DD http://gplus.to/DenverD
openSUSE®, the “German Automobiles” of operating systems

I now have the full image loaded onto a USB key, which I accomplished using the UNetBootin program.

But my computer isn’t booting from it. Now that I’m looking closer at the BIOS settings, there isn’t any setting for booting from a USB device at all.

New question: is there a way to tell the 12.1 installation program to run manually, since I’m having so much trouble getting it to boot?

On 11/22/2011 05:56 AM, ekoblentz wrote:
> Now that I’m looking closer at
> the BIOS settings, there isn’t any setting for booting from a USB device
> at all.

if you bios can’t boot from a usb device, then there may be others
around who can explain how to get around that…but, i can’t…

you might try the makers web site and see if they have a BIOS upgrade…

hopefully someone else can help you…i think i remember somewhere in
these fora that someone posted a way…but, i have no idea where those
instructions might be…


DD http://tinyurl.com/DD-Caveat

There are many new questions, so what is the “computer” that isn’t booting? Your Macbook? Some other PC, running what OS exactly?

If you don’t provide basic info, how do you expect the forum volunteers to help you?

Just about to add that comment myself! I did have a similar issue when downloading 12.1 - I had three goes before I got an ISO that was 4.3Gb (or whatever); however, the first two (both around the 2Gb mark) didn’t flag up that there had been a problem, failed download etc.

Try downloading the software again and check that you get closer to 4.3 Gb when done.

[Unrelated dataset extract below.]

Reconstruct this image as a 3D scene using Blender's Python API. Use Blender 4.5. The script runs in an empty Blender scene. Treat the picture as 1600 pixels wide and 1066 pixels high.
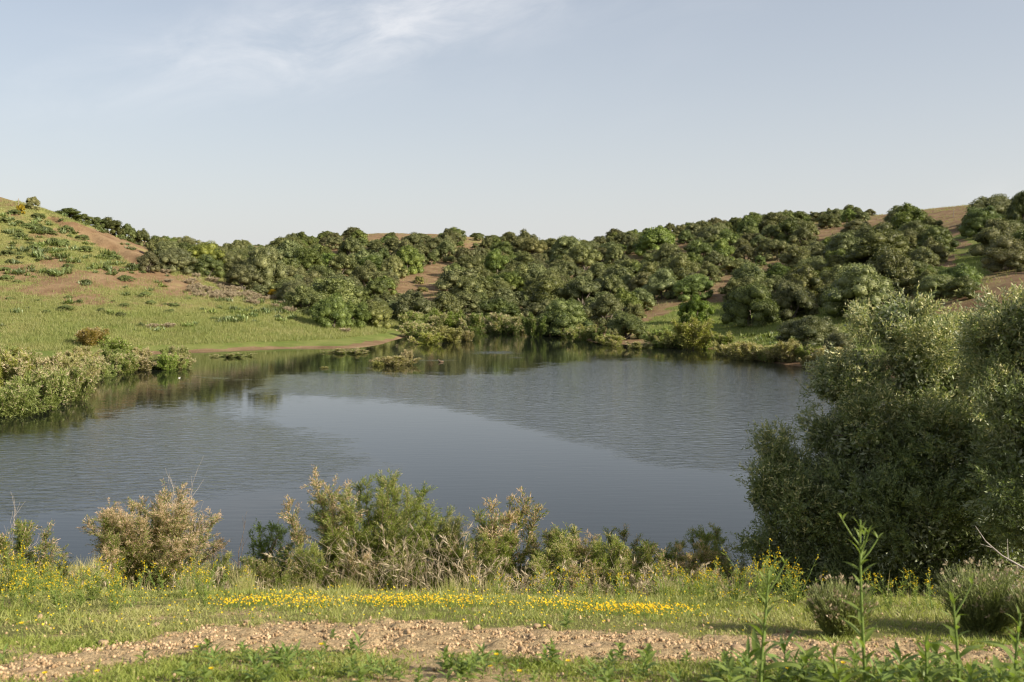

Am 22.11.2011 14:56, schrieb aescott:
> Try downloading the software again and check that you get closer to 4.3
> Gb when done.
>
The size is just a very weak indicator, check the checksum (e. g. md5),
that is what they are for.


PC: oS 11.4 (dual boot 12.1) 64 bit | Intel Core i7-2600@3.40GHz | KDE
4.6.0 | GeForce GT 420 | 16GB Ram
Eee PC 1201n: oS 11.4 64 bit | Intel Atom 330@1.60GHz | KDE 4.7.3 |
nVidia ION | 3GB Ram

I meant my PC (thought that was obvious, but I guess not.) It currently has OpenSuse 11.4, as I wrote earlier in this thread.